Monday, September 22, 2003

Yesterday I sat down and spoke with the fellow that I fancy. I need to come to grips with the fact that I am a shy girl. That in order to make friends, one must actually speak and smile and make eye contact. I am so tired of living in this shell. Anyway, he is really dreamy with his squinty eyes and dimples. He should ask me to the movies.
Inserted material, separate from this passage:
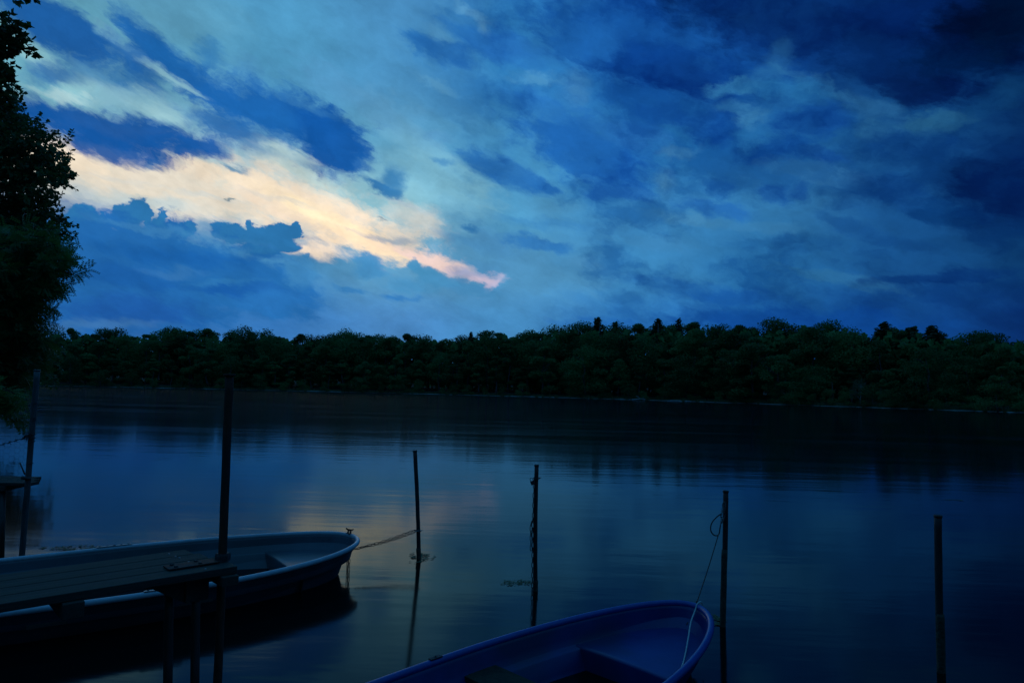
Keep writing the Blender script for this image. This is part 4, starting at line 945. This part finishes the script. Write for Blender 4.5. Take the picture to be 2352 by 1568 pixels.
for i in range(15):
    for j in range(8):
        c_ = hx(i, j); P6 = [c_ + Vector((math.cos(k * math.pi / 3) * .034, 0, math.sin(k * math.pi / 3) * .034)) for k in range(3 if j else 6)]
        P6 = [c_ + Vector((math.cos(k * math.pi / 3) * .034, 0, math.sin(k * math.pi / 3) * .034)) for k in range(4)]
        tube(bm, P6, .0010, 3, caps=False)
obj('netting', bm, M['iron'], wf_)
bm = bmesh.new(); c_ = on_pole(1096) - o0; tube(bm, [c_ + Vector((-.10, 0, .14)), c_ + Vector((-.04, 0, .02))], [.006, .008], 5); tube(bm, [c_ + Vector((-.05, -.02, -.01)), c_ + Vector((.04, -.03, -.02))], [.02, .016], 6)
obj('wire_stub', bm, M['iron'], wf_)
tag(wf_, 'barbed wire and hexagonal netting strung left from the leaning pole', 'fence')

# ------------------------------------------------------------------ rowing boats
PL = .30
def boat(name, tip, heading, B, Lb, mats, label, heel=0., trim=0., ex=1.75, ey=1.9, XD=-.76):
    """origin under the bow tip at the waterline, x forward, y to port, z up. The stern lies at x=-Lb."""
    root = empty(name, (tip.x, tip.y, 0), (R(heel), R(trim), R(heading)))
    mid = -Lb * .48
    def zs(x): t = (x + Lb) / Lb; return .262 + .062 * t ** 5 + .012 * (1 - t)
    def plan(level, inner=0.):     # half of the plan curve at a level (0 bottom .. 1 gunwale), from bow tip to stern
        Bt = B * (.62 + .38 * level ** .7) - inner; X_t = -.02 - .50 * (1 - level) ** 1.25 - inner * 1.1
        pts = []; n = 30
        for i in range(n + 1):
            th = math.pi / 2 * (1 - i / n); x = mid + (X_t - mid) * max(0, math.sin(th)) ** (2 / ex); y = Bt * max(0, math.cos(th)) ** (2 / ey)
            pts.append((x, y))
        for i in range(1, 11):
            x = mid + (-Lb + (1 - level) * .12 + inner - mid) * i / 10; y = Bt * (1 - .20 * (i / 10) ** 2); pts.append((x, y))
        return pts
    def shell(levels, inner=0., zfun=None):
        rings = []
        for lv in levels:
            p = plan(lv, inner); ring = []
            for x, y in p: ring.append((x, y, zfun(lv, x)))
            for x, y in reversed(p[1:]): ring.append((x, -y, zfun(lv, x)))
            rings.append(ring)
        return rings
    KEEL = -.16
    zo = lambda lv, x: KEEL + (zs(x) - KEEL) * lv ** .9
    bm = bmesh.new()
    outer = shell([0, .12, .26, .40, .52, .54, .68, .82, .92, 1.0], 0, zo)
    # the shell turns over the gunwale, down inside to the side ledge, in along it, and down to the bilge
    ZL_ = -.15
    inner = []
    def ring_in(inset, zf, lev=1.0):
        p = plan(lev, inset); r_ = [(x, y, zf(x)) for x, y in p] + [(x, -y, zf(x)) for x, y in reversed(p[1:])]; inner.append(r_)
    ring_in(.028, lambda x: zs(x) - .004); ring_in(.034, lambda x: zs(x) - .03); ring_in(.058, lambda x: zs(x) + ZL_ * .6); ring_in(.070, lambda x: zs(x) + ZL_ + .008); ring_in(.078, lambda x: zs(x) + ZL_); ring_in(.125, lambda x: zs(x) + ZL_ - .003); ring_in(.133, lambda x: zs(x) + ZL_ - .012)
    ring_in(.165, lambda x: .02, .97); ring_in(.20, lambda x: -.07, .9); ring_in(.30, lambda x: -.10, .9)
    allr = outer + inner; vr = [[bm.verts.new(p) for p in r_] for r_ in allr]; n = len(vr[0])
    for a, b in zip(vr, vr[1:]):
        for k in range(n): bm.faces.new((a[k], a[(k + 1) % n], b[(k + 1) % n], b[k]))
    bm.faces.new(vr[0]); bm.faces.new(vr[-1])
    hull = obj('hull', bm, mats['hull'], root)
    # rolled gunwale
    bm = bmesh.new(); p = plan(1.0, .010); path = [(x, y, zs(x) + .004) for x, y in p] + [(x, -y, zs(x) + .004) for x, y in reversed(p[1:])]
    tube(bm, path, .0235, 12, closed=True); obj('gunwale', bm, mats['rim'], root)
    # bow deck and its bulkhead
    bm = bmesh.new(); p = [q for q in plan(1.0, .072) if q[0] > XD]; yl = plan(1.0, .072)
    for (xa, ya), (xb, yb) in zip(yl, yl[1:]):
        if xa >= XD > xb: ye = ya + (yb - ya) * (xa - XD) / (xa - xb)
    p.append((XD, ye)); rows_ = []
    for i, (x, y) in enumerate(p):
        zz = zs(x) + ZL_ + .004; rows_.append([bm.verts.new((x, y * f, zz + .010 * (1 - f * f))) for f in (-1, -.75, -.4, 0, .4, .75, 1)] if y > 1e-4 else None)
    tipv = bm.verts.new((p[0][0], 0, zs(p[0][0]) + ZL_ + .004))
    for a, b in zip(rows_, rows_[1:]):
        if a is None:
            for k in range(6): bm.faces.new((tipv, b[k], b[k + 1]))
        else:
            for k in range(6): bm.faces.new((a[k], a[k + 1], b[k + 1], b[k]))
    last = rows_[-1]; l1 = [bm.verts.new((v.co.x - .012, v.co.y, v.co.z - .006)) for v in last]; l2 = [bm.verts.new((v.co.x - .014, v.co.y * .99, v.co.z - .02)) for v in last]; l3 = [bm.verts.new((v.co.x - .01, v.co.y * .90, -.09)) for v in last]
    for A, B_ in ((last, l1), (l1, l2), (l2, l3)):
        for k in range(6): bm.faces.new((A[k], A[k + 1], B_[k + 1], B_[k]))
    obj('bow_deck', bm, mats['deck'], root)
    # floorboards
    for k in range(5):
        bm = bmesh.new(); y = (k - 2) * .155; x1 = XD - .06 - .05 * abs(k - 2); x0_ = -Lb + .25; box(bm, ((x1 + x0_) / 2, y, -.062), (x1 - x0_, .143, .018)); bevel(bm, .003)
        obj('floorboard', bm, M['floor'], root, smooth=False)
    # thwart and stern bench
    def width_at(x, inset=.13):
        for (xa, ya), (xb, yb) in zip(plan(1.0, inset), plan(1.0, inset)[1:]):
            if xa >= x > xb: return ya + (yb - ya) * (xa - x) / (xa - xb)
        return .5
    for nm, xa, xb in (('thwart', -1.86, -1.60), ('thwart', -2.85, -2.6)):
        bm = bmesh.new(); xm = (xa + xb) / 2; wz = width_at(xm, .06); box(bm, (xm, 0, zs(xm) + ZL_ + .022), (xb - xa, wz * 2, .032)); bevel(bm, .005); obj(nm, bm, mats['seat'], root, smooth=False)
    bm = bmesh.new(); wz = width_at(-Lb + .3, .07); box(bm, (-Lb + .24, 0, zs(-Lb) + ZL_ + .01), (.4, wz * 1.96, .03)); bevel(bm, .005); obj('stern_bench', bm, mats['deck'], root, smooth=False)
    # rowlock plates: drilled bars on the gunwale
    for sgn, xp in ((1, mats['row'][0]), (-1, mats['row'][1])):
        yy = width_at(xp, .010); y2 = width_at(xp - .14, .010); ang = math.atan2((yy - y2) * sgn, .14)
        rm_ = Matrix.Rotation(ang, 3, 'Z'); c_ = Vector((xp, yy * sgn, zs(xp) + .031))
        bm = bmesh.new(); box(bm, c_, (mats['len'], .030, .007), rm_); bevel(bm, .002); rl = obj('rowlock_plate', bm, mats['plate'], root, smooth=False, loc=tuple(c_))
        for k in range(5 if mats['len'] > .2 else 1):
            q_ = rm_ @ Vector((-.12 + .06 * k if mats['len'] > .2 else 0, 0, 0)); bm = bmesh.new(); tube(bm, [q_ + Vector((0, 0, .003)), q_ + Vector((0, 0, .010 if k != 2 else .008))], [.007 if k != 2 else .014, .005 if k != 2 else .011], 8); obj('bolt', bm, M['iron'], rl)
    # mooring eye at the stem
    bm = bmesh.new(); ex = -.085; tube(bm, [Vector((ex + .028 * math.cos(a), 0, .20 + .02 * math.sin(a))) for a in [k * math.pi / 6 for k in range(12)]], .0045, 6, closed=True); obj('mooring_eye', bm, M['iron'], root)
    tag(root, label, 'boat')
    return root, zs, plan
matg = {'hull': M['hull_grey'], 'rim': M['rim_grey'], 'deck': M['hull_grey'], 'seat': M['floor'], 'plate': M['steel'], 'row': (-2.13, -1.97), 'len': .30}
T1 = Vector((-1.591, 7.331, 0))
boat1, zs1, plan1 = boat('rowing_boat', T1, 36.2, .886, 4.3, matg, 'pale grey rowing boat moored by chain behind the near jetty', heel=.34, ex=1.9, ey=2.13)
matb = {'hull': M['hull_blue'], 'rim': M['rim_blue'], 'deck': M['hull_blue'], 'seat': M['moss'], 'plate': M['iron'], 'row': (-2.05, -2.05), 'len': .09}
T2 = Vector((1.415, 5.265, 0))
boat2, zs2, plan2 = boat('rowing_boat', T2, 46.2, .58, 4.0, matb, 'deep blue rowing boat cut off by the bottom edge of the picture', heel=1.0, ex=1.93, ey=2.0, XD=-.90)
bpy.context.view_layer.update()
def bpt(b, x, y, z): return b.matrix_world @ Vector((x, y, z))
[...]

I have been thinking a lot about Tim. I hate that I am still thinking about him so much. Sometimes I forget about the whole business, and then it hits me like a wave. I don't know where to file this sort of anger and sadness. I want him to hurt. Every time I talk about it, I have to act like I'm all okay and stuff. But I'm not. It hurts a lot. Personal rejection is hard to take, and it makes you feel like shit. You wonder if it was because of the space between your teeth, or the length of your hair, or the cut of your shirt. You wonder if things would have been different if you flirted with him more.
This is all sounding so ridiculous.
I want to be alone....but not alone.

Sunday, September 21, 2003

Lisa is coming tomorrow.
Sara is coming on Thursday.
Last Thursday was National Talk Like A Pirate Day, and I totally missed it.
Last Tuesday was Lisa's birthday, and I totally missed it too.
Today is Sunday I should have gone to church, but I'm going for 3.95 breakfast at the Big C instead.